The Supreme Court will decide next week whether to resolve a long-standing beef the Miami Indians have with the federal government about whether the tribe should be officially acknowledged.

At stake are thousands of dollars in services that members of officially recognized tribes are eligible for. Also at stake is the ability official tribes have to open gambling casinos in states where gambling is legal, such as Indiana.

The Indiana-based tribe has fought for years with the Interior Department about its status. In 1992, the department denied the Miamis' request to have their tribal status re-established.

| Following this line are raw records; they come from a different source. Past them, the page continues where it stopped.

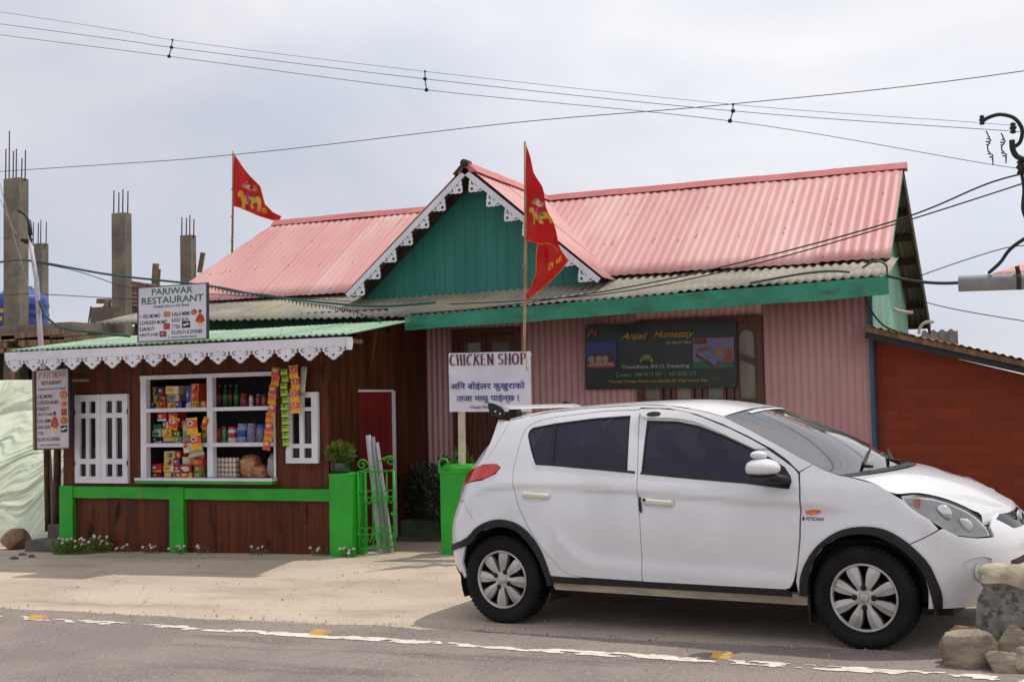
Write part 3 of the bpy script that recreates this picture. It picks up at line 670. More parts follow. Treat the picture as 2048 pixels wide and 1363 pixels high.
# grey lower roof, fascia, veranda ceiling
zgL, zgM, zgR = at(190, 645, y=GY).z, at(812, 629, y=GY).z, at(1772, 549, y=GY).z
gxL, gxM, gxR = at(190, 652, y=GY).x, at(812, 634, y=GY).x, at(1777, 549, y=GY).x
gy2 = 12.78; sl = (zE-.03-zgR)/(EY-GY); 
roof('lower_roof', (gxM-.1,GY,zgM-.01), (gxR,GY,zgR), (gxR,gy2,zE+.03), (gxM-.1,gy2,zE+.03), M['grey_roof'], nv=4, wl=.088, amp=.011, thick=.006, jit=.02, width=1.0)
roof('lower_roof', (gxL,GY,zgL), (gxM-.05,GY,zgM-.015), (gxM-.05,gy2,zE+.022), (gxL+.6,gy2,zE+.022), M['grey_roof'], nv=4, wl=.088, amp=.011, thick=.006, jit=.02, width=1.0)
fa = MB(); n = 24
for i in range(n):
    pp = []
    for t in (i/n, (i+1)/n):
        x = gxM+(gxR-gxM)*t; zt_ = zgM+(zgR-zgM)*t-.018+.008*noise.noise(V((x*1.2,0,0))); h = .155+.012*noise.noise(V((x*2,3,0)))+.02*t
        pp.append((x, zt_, zt_-h))
    (xa, za, zb_), (xb, zc, zd) = pp
    fa.add([(xa,GY-.03,zb_),(xb,GY-.03,zd),(xb,GY-.03,zc),(xa,GY-.03,za),(xa,GY-.005,zb_),(xb,GY-.005,zd),(xb,GY-.005,zc),(xa,GY-.005,za)], [(0,1,2,3),(5,4,7,6),(3,2,6,7),(1,0,4,5)])
fa.add([(gxM,GY-.03,zgM-.173),(gxM,GY-.03,zgM-.018),(gxM,GY-.005,zgM-.018),(gxM,GY-.005,zgM-.173)], [(0,1,2,3)]); fa.add([(gxR,GY-.03,zgR-.19),(gxR,GY-.005,zgR-.19),(gxR,GY-.005,zgR-.018),(gxR,GY-.03,zgR-.018)], [(0,1,2,3)])
part('fascia', fa, M['teal'], house)
mb = MB(); mb.add([(gxM,GY,zgM-.06),(gxR,GY,zgR-.06),(gxR-.25,HY-.02,2.72),(gxM,HY-.02,2.70)], [(0,1,2,3)])
for i in range(7): x = gxM+.1+i*(gxR-gxM-.5)/6; mb.bar((x,GY+.0,zgM+(zgR-zgM)*i/6-.065), (x,HY-.02,2.70), .05, .05)
part('veranda_ceiling', mb, M['olddark'], house)
# purlins under the right overhang
for k in range(7):
    y = RY+.25+(by-RY-.35)*k/6; z = zR-(y-RY)*(zR-zb)/(by-RY)-.06
    mb = MB(); mb.box((gx-.1, y-.03, z-.04), (hxR-.04, y+.03, z+.03)); part('purlin', mb, M['olddark'], house)
mb = MB(); mb.bar((hxR-.02,RY,zR-.06), (hxR-.02,by,zb-.06), .03, .13); part('rake_board', mb, M['olddark'], house)
mb = MB(); mb.bar((hxR-.02,EY+.05,zE-.02), (hxR-.02,RY,zR-.06), .03, .08); part('rake_board', mb, M['teal'], house)
# ================================================================== GOODS IN THE SHOP WINDOW
GYD = SY+.12
def c3(x, y): return 260+x/4.543, 700+y/4.543          # positions measured on an enlarged view of the window
def wrect(x0, y0, x1, y1, yy=GYD):
    a = at(*c3(x0, y0), y=yy); b = at(*c3(x1, y1), y=yy); return a.x, b.x, b.z, a.z
SHELF = {'t': zs1+.018, 'm': zs2+.018, 'b': oz0+.0}
_gr = random.Random(3)
stack = []
def settle(x0, x1, z0, sh):
    """rest on the shelf or on the highest thing below"""
    if sh is None: return z0
    best = SHELF[sh]
    for a0, a1, top, s in stack:
        ov = min(x1, a1)-max(x0, a0)
        if s == sh and ov > .25*(x1-x0) and top < z0+.05 and top > best: best = top
    return best
def carton(rect, sh, base_c, band, mark, label, dep=.16):
    x0, x1, z0, z1 = wrect(*rect); z0 = settle(x0, x1, z0, sh); x1 -= .004
    if sh: stack.append((x0, x1, z1, sh))
    mb = MB().use(plain(*base_c, rough=.4)); y0 = GYD+_gr.uniform(-.02, .03); e = .004
    mb.add([(x0+e,y0,z0),(x1-e,y0,z0),(x1,y0+dep,z0),(x0,y0+dep,z0),(x0+e,y0,z1-e),(x1-e,y0,z1-e),(x1,y0+dep,z1),(x0,y0+dep,z1)], [(0,3,2,1),(4,5,6,7),(0,1,5,4),(1,2,6,5),(2,3,7,6),(3,0,4,7)])
    W, H = x1-x0, z1-z0; f = lambda u, v, d=.0015: V((x0+e+(W-2*e)*u, y0-d, z0+(H-e)*v))
    mb.use(plain(*band, rough=.4)); k = _gr.choice([0, 1, 2])
    if k == 0: mb.add([f(.62,.05), f(.95,.05), f(.95,.95), f(.75,.95)], [(0,1,2,3)])
    elif k == 1: mb.add([f(.0,.0), f(1,.0), f(1,.28), f(0,.2)], [(0,1,2,3)])
    else: mb.add([f(.55+.3*math.cos(a*.524), .45+.36*math.sin(a*.524)) for a in range(12)], [tuple(range(12))])
    mb.use(plain(*mark, rough=.4)); mb.add([f(.34+.2*math.cos(a*.524), .58+.2*math.sin(a*.524), .003) for a in range(12)], [tuple(range(12))])
    mb.use(plain(*band, rough=.4)); mb.add([f(.24,.54,.0045), f(.44,.56,.0045), f(.44,.64,.0045), f(.24,.62,.0045)], [(0,1,2,3)])
    return solo('carton', mb, None, label, 'carton', 'cartons on the shop window shelves')
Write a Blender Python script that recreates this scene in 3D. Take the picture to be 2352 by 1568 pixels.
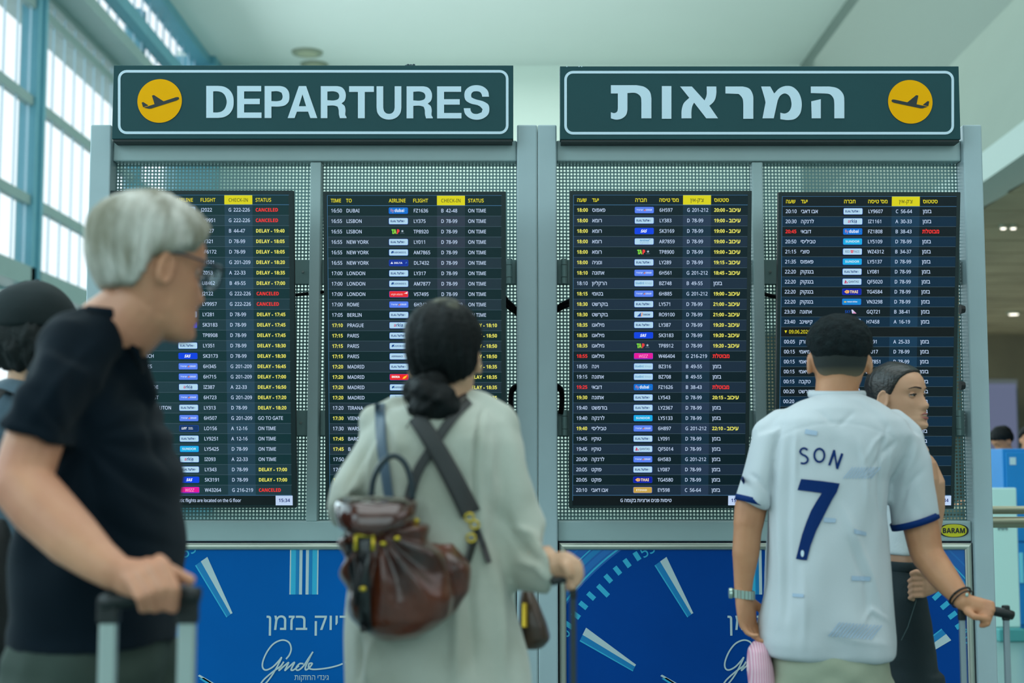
import bpy, bmesh, math, random
import numpy as np
from mathutils import Vector, Matrix
from mathutils.bvhtree import BVHTree
from mathutils.geometry import delaunay_2d_cdt
random.seed(7); np.random.seed(7)
sc = bpy.context.scene
for o in list(bpy.data.objects): bpy.data.objects.remove(o)

# ------------------------------------------------------------------ camera
FPX = 3267.0; TH = math.radians(5.1); CZ = 1.33
cam = bpy.data.objects.new('camera', bpy.data.cameras.new('camera'))
sc.collection.objects.link(cam); sc.camera = cam
cam.location = (0, 0, CZ); cam.rotation_euler = (math.pi/2+TH, 0, 0)
cam.data.sensor_width = 36; cam.data.lens = FPX/2352*36
cam.data.clip_start = .1; cam.data.clip_end = 300
cam.data.dof.use_dof = True; cam.data.dof.focus_distance = 5.45; cam.data.dof.aperture_fstop = 2.5
# ------------------------------------------------------------------ light
def lin(c):
    return tuple(((v/255)/12.92 if v/255 <= .04045 else ((v/255+.055)/1.055)**2.4) for v in c)
w = bpy.data.worlds.new('sky'); sc.world = w; w.use_nodes = True
bg = w.node_tree.nodes['Background']
bg.inputs[0].default_value = (.90, .97, 1.0, 1); bg.inputs[1].default_value = 1.35
def area(name, loc, rot, sx, sy, power, col):
    l = bpy.data.lights.new(name, 'AREA'); l.shape = 'RECTANGLE'; l.size = sx; l.size_y = sy
    l.energy = power; l.color = col
    o = bpy.data.objects.new(name, l); o.location = loc; o.rotation_euler = rot
    sc.collection.objects.link(o); return o
# daylight from the glazed side, then overhead and front lamps added as fill
area('window_daylight', (-9.0, 6, 6.5), (0, math.radians(-68), 0), 8, 26, 1300, (.60, .90, 1.0))
area('overhead_fill', (2, 3, 13.0), (math.radians(-8), 0, 0), 16, 12, 1150, (.88, .97, 1.0))  # added fill lamp below the solid ceiling, not a roof opening
area('front_fill', (1, -7.5, 5.2), (math.radians(84), 0, 0), 18, 6, 520, (.74, .95, 1.0))  # unseen fill lamp added behind the camera, in front of a solid wall
# further down the hall: glazed-side daylight, then added lamps brightening walls and ceilings
area('hall_window_daylight', (-8.6, 28, 7.0), (0, math.radians(-80), 0), 9, 26, 1300, (.82, .96, 1.0))
area('hall_overhead_fill', (2, 28, 13.3), (0, 0, 0), 14, 26, 1350, (.90, .98, .96))  # added overhead lamp to brighten the far hall
area('concourse_fill', (17, 21, 3.0), (math.pi, 0, 0), 18, 42, 900, (1.0, .98, .84))  # added upward lamp that brightens the low brown ceiling
area('ceiling_fill', (0, 24, 8.0), (math.pi, 0, 0), 12, 30, 430, (.88, .98, .97))  # added upward lamp that brightens the high ceiling
sc.view_settings.view_transform = 'Standard'; sc.view_settings.look = 'None'
sc.view_settings.exposure = 0.0; sc.view_settings.gamma = 1; sc.view_settings.use_curve_mapping = False

def P(px, py, Y):
    u = (px-1176)/FPX; v = (784-py)/FPX
    dy = math.cos(TH)-v*math.sin(TH); dz = math.sin(TH)+v*math.cos(TH)
    return Vector((u*Y/dy, Y, CZ+dz*Y/dy))
def RAY(px, py):
    u = (px-1176)/FPX; v = (784-py)/FPX
    return Vector((u, math.cos(TH)-v*math.sin(TH), math.sin(TH)+v*math.cos(TH))).normalized()
def S(Y): return FPX/Y       # pixels per metre at distance Y

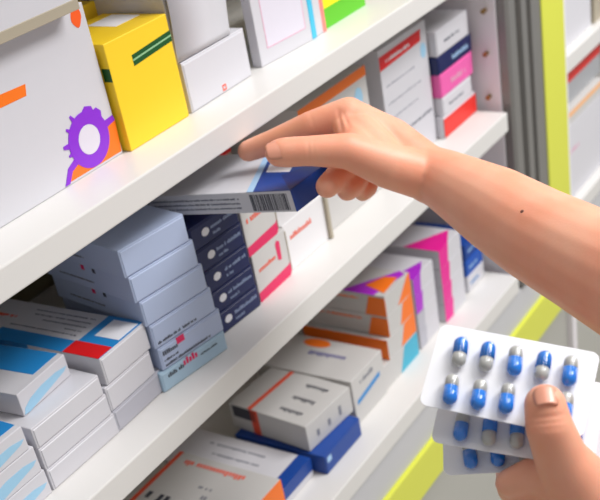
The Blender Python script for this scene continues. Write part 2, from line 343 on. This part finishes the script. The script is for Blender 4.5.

The Miamis say that a series of 18th- and 19th-century treaties between them and the federal government illustrates that Congress considered them a tribe at one time. Since Congress never reneged on that recognition, the Indians say, the Interior Department doesn't have the power to overrule Congress.

The Miamis have long contended that a government attorney wrongly concluded 105 years ago that the Miamis were not a tribe and were ineligible for the same treatment as other American Indian tribes.

The issue was dormant for years, but in 1980 the descendants of Chief Richardville and Chief Little Turtle, about 2,500 of whom continue to live in a swath from Fort Wayne to Lafayette, began fighting to be recognized as a tribe.

Without that recognition, the band's chief, Paul Strack, said in an earlier interview, "we're not even able to protect the graves of our ancestors."

A decade ago Sen. Richard Lugar, R-Ind., was the main congressional champion of legislation to recognize the Miamis as a tribe. But he withdrew that support when he realized that recognition would bring with it the right to operate gambling businesses in Indiana.

Rep. Mark Souder, R-4th, said he is willing to take up the Miamis' cause and introduce legislation that would overrule the Interior Department's decision.

"If the (federal) government hadn't made an error already," Souder has said, "we wouldn't even be addressing the question of whether the Miami of Indiana are a nation. Because they're obviously a nation."

But Souder said that unless the Miamis say they are willing to give up their right to open a gambling casino, the legislation would be killed.

Federally recognized tribes are eligible for various programs for housing, economic development, job training, health care and their lands are exempt from state taxes and other state laws.

That means they can open a gambling casino without any approval from the state legislature or governor as long as the state has authorized gambling, such as a lottery.

Arlinda Locklear, the attorney who filed the Miamis' case with the Supreme Court, said the tribe chose the lawsuit because "getting an act of Congress passed is not easy."

She said winning the court case isn't easy either; she's pessimistic about the likelihood that the justices will vote to hear the case.

If the court won't get involved, Locklear said, "we will try the legislative route."

The Miamis have never said they would open a casino in Indiana if the tribe wins recognition. For other American Indian tribes around the country, gambling has become a lucrative business. Of 561 federally recognized tribes, 198 operate casinos. One estimate puts the Indian-operated gambling revenue at $9.8 billion per year, which is more than Las Vegas' casinos.

"These are billion-dollar operations," Rep. Christopher Shays, R-Conn., said of Indian casinos at a congressional hearing last week. "(Tribal) recognition makes them billionaires over time."